So, without taking my eyes off it, I groped for a magazine or ANYTHING I could whack it with. This was a killable bug. No mercy. I roll up the magazine, creep over and...WHACK! I MISSED the damned thing, when I was trying so hard not to miss. And then, don't I lose sight of it, and cannot find it. I had to get a BIG flashlight and hunt for it. After 15 minutes, I saw it again, and...WHACK! Don't I miss it AGAIN! It drops to the floor and disappears. SHIT.
Now, this is a MAJOR, DEDICATED bug hunt. I look for twenty minutes with no success, swearing and muttering the whole time. My wife is in the next room and thinks I have lost my mind.
Finally, with a sick feeling, I have to give up. As I put down the magazine, I feel something crawling on my leg, inside my pants. I roll my eyes at myself and tell myself "Get a grip. You are just feeling itchy, there is nothing there."
Then, a few minutes later, I feel something again, and I grit my teeth and silently say to myself "Good God.

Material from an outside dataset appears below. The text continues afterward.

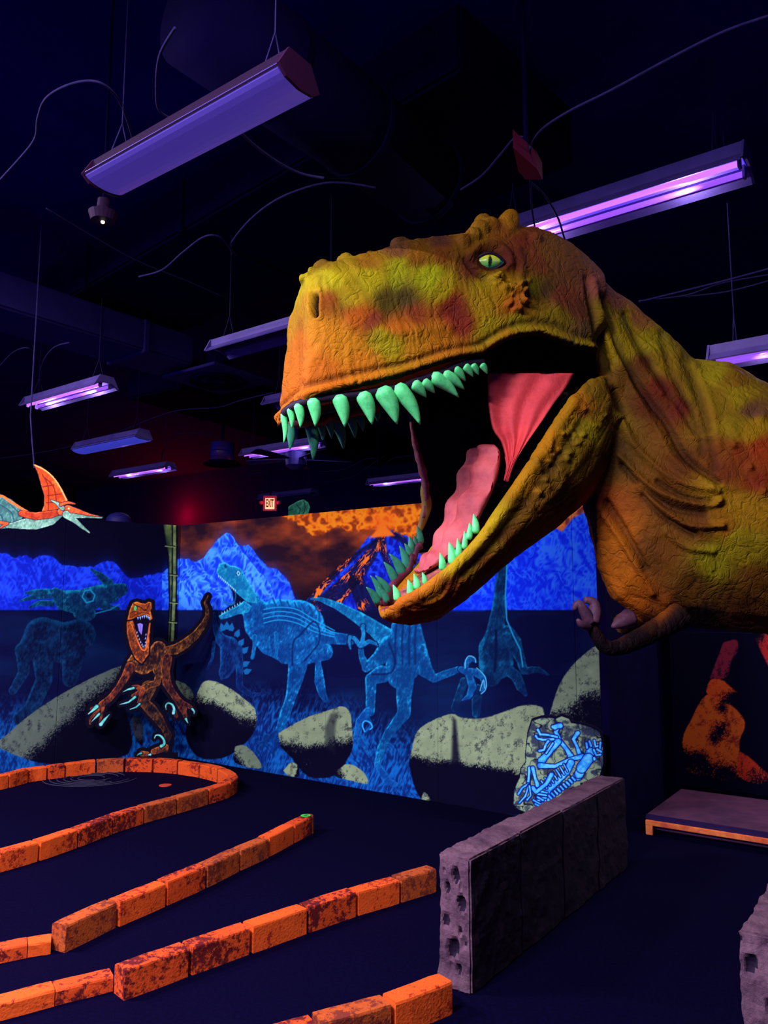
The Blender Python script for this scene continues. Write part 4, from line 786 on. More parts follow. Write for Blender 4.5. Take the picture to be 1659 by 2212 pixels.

THERE IS NOTHING THERE, knock this crap off and get a hold of yourself."
As I am telling this to my wife, I feel something and "ARRRRRRRRRGHHHHHHHH! THERE IS SOMETHING THERE!" I rip off my pants, and sure enough, that damned big ugly bug had flown UP MY FRIKKING PANT LEG!
I know the old saying about keeping enemies close, but this was ridiculous. I then spent the next fifteen minutes hunting it down, and DID NOT MISS again.
ROTFLOL Sounds like Murphy's Law was working overtime.
Were you too wound up to fall asleep after that? That's how those bedtime surprises work out for me.